> _Written request_
Hand back each line, unchanged, from the top down to the line where "scene.camera = cam" sits.

> _Collected material_
========================================================================

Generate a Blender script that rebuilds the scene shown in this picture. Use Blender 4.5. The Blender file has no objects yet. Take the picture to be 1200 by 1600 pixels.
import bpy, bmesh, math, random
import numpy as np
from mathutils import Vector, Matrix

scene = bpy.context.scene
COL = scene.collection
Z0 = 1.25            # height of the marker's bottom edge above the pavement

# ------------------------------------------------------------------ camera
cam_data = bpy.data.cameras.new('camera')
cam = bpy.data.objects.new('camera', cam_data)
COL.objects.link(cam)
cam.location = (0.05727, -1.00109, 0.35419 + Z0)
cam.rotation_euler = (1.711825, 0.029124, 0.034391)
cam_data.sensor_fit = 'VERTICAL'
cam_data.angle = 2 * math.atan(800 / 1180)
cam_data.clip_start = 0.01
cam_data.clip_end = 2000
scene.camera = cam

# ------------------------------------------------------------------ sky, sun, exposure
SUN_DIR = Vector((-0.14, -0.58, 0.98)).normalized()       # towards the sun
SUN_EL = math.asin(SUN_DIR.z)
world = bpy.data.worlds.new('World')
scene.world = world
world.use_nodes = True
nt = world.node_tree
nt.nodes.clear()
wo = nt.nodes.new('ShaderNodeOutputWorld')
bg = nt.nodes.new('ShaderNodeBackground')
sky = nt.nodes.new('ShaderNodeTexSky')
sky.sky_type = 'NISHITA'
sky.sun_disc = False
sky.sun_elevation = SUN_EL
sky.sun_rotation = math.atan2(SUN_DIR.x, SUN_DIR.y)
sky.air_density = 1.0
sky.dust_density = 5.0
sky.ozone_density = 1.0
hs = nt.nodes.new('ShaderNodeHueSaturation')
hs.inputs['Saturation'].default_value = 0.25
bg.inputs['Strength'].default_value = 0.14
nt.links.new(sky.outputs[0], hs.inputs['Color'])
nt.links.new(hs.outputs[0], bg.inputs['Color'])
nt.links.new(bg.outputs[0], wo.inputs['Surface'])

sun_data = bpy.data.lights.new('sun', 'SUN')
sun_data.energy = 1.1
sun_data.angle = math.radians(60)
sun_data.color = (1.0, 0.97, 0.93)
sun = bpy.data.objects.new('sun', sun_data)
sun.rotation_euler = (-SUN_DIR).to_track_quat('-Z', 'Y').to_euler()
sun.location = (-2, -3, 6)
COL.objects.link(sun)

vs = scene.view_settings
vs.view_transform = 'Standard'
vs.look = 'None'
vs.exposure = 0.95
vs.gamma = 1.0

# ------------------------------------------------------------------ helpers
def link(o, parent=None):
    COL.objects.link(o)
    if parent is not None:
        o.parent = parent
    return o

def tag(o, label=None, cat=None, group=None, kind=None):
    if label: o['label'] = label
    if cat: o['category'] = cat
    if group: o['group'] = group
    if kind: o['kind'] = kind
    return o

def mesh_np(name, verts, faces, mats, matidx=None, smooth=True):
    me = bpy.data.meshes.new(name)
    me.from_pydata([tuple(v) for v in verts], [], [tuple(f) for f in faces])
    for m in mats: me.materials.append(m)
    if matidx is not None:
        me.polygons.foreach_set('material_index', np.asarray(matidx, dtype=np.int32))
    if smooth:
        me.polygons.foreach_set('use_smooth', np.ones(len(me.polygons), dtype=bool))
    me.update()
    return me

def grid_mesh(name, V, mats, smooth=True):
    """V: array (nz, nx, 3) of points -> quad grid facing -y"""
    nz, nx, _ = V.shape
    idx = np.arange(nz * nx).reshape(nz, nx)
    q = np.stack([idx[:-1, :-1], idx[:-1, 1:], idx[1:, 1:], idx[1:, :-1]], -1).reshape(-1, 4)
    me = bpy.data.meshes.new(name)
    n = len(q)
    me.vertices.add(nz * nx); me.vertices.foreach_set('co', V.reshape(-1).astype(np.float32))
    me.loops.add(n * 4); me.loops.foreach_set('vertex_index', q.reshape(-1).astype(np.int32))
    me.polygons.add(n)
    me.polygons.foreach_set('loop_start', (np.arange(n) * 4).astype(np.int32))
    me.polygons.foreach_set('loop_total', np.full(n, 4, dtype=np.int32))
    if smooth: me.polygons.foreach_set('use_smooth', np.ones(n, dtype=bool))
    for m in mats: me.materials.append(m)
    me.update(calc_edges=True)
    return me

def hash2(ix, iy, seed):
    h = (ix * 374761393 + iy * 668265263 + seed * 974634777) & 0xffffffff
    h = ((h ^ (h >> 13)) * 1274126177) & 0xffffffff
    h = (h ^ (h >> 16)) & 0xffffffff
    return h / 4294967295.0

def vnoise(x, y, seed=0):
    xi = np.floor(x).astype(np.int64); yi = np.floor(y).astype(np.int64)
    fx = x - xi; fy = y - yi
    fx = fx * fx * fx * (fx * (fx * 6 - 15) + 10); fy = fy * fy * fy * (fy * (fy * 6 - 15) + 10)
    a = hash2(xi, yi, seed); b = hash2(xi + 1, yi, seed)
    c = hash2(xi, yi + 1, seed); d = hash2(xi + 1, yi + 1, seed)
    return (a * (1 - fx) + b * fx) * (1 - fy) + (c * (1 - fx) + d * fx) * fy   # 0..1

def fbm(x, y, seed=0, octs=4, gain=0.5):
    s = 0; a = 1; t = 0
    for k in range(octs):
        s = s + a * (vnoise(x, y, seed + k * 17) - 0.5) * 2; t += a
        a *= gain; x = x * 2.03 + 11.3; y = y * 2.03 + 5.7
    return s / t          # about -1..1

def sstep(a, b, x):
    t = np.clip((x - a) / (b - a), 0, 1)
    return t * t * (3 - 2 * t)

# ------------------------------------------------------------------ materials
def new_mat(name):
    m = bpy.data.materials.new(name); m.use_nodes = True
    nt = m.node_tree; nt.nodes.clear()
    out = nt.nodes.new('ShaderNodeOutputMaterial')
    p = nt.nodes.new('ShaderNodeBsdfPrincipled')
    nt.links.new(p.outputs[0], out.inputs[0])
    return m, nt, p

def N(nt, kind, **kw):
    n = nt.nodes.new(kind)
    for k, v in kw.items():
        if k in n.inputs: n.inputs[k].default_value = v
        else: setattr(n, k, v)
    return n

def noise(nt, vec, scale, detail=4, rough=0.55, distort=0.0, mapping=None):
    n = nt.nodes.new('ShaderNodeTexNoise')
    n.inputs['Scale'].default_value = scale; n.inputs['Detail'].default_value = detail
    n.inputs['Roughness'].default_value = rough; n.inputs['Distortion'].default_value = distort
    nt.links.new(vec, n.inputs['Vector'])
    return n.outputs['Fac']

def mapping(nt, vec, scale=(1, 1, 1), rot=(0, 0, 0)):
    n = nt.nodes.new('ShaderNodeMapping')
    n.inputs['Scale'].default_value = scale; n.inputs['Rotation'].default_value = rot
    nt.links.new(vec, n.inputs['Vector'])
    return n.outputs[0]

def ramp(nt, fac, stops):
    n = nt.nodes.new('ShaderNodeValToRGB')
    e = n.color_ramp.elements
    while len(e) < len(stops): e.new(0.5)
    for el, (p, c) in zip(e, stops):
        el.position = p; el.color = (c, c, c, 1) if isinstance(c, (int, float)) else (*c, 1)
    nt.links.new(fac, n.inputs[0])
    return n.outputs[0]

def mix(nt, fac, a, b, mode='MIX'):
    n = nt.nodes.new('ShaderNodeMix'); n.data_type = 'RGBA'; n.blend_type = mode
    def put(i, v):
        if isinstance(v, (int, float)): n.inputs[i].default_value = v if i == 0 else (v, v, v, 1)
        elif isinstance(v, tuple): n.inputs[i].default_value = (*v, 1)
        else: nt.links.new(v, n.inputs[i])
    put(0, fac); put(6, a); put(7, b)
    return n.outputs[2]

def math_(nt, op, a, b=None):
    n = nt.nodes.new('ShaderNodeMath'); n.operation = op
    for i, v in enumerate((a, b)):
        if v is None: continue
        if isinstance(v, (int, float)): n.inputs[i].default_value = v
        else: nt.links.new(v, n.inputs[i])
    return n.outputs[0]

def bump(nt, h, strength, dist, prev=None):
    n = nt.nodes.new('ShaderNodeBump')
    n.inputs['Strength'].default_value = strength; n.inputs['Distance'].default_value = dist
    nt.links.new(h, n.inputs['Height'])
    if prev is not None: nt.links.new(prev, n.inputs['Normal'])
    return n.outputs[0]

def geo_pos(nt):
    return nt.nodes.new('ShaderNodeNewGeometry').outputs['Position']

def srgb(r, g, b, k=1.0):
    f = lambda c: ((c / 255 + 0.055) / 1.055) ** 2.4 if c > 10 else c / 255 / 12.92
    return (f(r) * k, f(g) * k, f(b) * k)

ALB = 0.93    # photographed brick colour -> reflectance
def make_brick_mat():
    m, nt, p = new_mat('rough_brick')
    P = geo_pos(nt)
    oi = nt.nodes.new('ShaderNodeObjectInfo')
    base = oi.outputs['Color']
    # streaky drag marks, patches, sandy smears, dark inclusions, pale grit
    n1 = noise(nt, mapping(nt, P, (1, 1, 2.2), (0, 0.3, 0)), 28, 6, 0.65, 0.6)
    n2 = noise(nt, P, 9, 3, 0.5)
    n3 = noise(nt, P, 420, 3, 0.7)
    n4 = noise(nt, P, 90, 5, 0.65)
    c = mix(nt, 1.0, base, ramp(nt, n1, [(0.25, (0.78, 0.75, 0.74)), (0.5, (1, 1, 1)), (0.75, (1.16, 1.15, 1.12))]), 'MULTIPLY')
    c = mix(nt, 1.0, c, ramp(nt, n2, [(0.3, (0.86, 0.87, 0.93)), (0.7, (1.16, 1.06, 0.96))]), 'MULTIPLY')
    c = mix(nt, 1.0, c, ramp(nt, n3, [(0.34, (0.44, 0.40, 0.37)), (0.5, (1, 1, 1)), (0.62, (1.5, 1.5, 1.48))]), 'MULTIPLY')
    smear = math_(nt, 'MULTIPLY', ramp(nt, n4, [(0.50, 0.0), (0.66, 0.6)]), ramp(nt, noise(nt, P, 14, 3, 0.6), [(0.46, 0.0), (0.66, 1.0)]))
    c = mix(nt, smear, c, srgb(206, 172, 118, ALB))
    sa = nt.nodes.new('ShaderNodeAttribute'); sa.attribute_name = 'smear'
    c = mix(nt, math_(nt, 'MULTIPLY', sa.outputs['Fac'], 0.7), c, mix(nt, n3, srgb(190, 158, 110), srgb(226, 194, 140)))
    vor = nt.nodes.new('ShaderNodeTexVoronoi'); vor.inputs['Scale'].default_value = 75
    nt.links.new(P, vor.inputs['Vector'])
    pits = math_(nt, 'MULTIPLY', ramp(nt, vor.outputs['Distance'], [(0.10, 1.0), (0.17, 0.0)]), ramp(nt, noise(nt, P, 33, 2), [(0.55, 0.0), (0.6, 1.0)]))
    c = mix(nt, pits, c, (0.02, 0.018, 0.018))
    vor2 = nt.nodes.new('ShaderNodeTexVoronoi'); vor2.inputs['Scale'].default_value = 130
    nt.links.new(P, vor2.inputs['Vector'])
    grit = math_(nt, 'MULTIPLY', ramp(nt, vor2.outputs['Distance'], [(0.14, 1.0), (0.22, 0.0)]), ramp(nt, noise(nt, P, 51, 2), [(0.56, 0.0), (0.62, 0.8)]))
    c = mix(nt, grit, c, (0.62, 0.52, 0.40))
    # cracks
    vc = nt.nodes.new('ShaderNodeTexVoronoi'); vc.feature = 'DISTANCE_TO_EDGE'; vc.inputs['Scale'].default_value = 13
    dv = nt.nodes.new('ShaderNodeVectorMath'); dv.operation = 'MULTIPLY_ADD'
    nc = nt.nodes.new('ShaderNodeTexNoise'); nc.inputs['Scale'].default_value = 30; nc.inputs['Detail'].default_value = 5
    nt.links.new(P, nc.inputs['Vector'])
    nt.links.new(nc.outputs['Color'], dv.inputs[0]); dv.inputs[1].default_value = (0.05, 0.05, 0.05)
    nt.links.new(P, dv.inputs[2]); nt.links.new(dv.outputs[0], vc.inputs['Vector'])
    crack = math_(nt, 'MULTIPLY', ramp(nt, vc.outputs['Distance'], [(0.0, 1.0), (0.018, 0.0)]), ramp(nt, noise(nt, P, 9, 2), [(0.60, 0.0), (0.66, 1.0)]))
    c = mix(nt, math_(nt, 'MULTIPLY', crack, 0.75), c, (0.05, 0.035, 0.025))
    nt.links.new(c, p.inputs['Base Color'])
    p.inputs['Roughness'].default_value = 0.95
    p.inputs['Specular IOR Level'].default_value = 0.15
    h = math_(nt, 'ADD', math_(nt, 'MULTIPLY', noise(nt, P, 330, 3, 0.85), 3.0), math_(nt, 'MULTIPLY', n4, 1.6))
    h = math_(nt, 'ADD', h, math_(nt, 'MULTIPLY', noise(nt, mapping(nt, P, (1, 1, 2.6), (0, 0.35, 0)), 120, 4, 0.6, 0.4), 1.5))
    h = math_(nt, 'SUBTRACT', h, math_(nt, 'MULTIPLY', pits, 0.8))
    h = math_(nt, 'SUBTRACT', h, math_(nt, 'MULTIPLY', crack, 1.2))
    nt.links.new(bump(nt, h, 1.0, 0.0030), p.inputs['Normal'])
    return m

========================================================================

> _Result_
Generate a Blender script that rebuilds the scene shown in this picture. Use Blender 4.5. The Blender file has no objects yet. Take the picture to be 1200 by 1600 pixels.
import bpy, bmesh, math, random
import numpy as np
from mathutils import Vector, Matrix

scene = bpy.context.scene
COL = scene.collection
Z0 = 1.25            # height of the marker's bottom edge above the pavement

# ------------------------------------------------------------------ camera
cam_data = bpy.data.cameras.new('camera')
cam = bpy.data.objects.new('camera', cam_data)
COL.objects.link(cam)
cam.location = (0.05727, -1.00109, 0.35419 + Z0)
cam.rotation_euler = (1.711825, 0.029124, 0.034391)
cam_data.sensor_fit = 'VERTICAL'
cam_data.angle = 2 * math.atan(800 / 1180)
cam_data.clip_start = 0.01
cam_data.clip_end = 2000
scene.camera = cam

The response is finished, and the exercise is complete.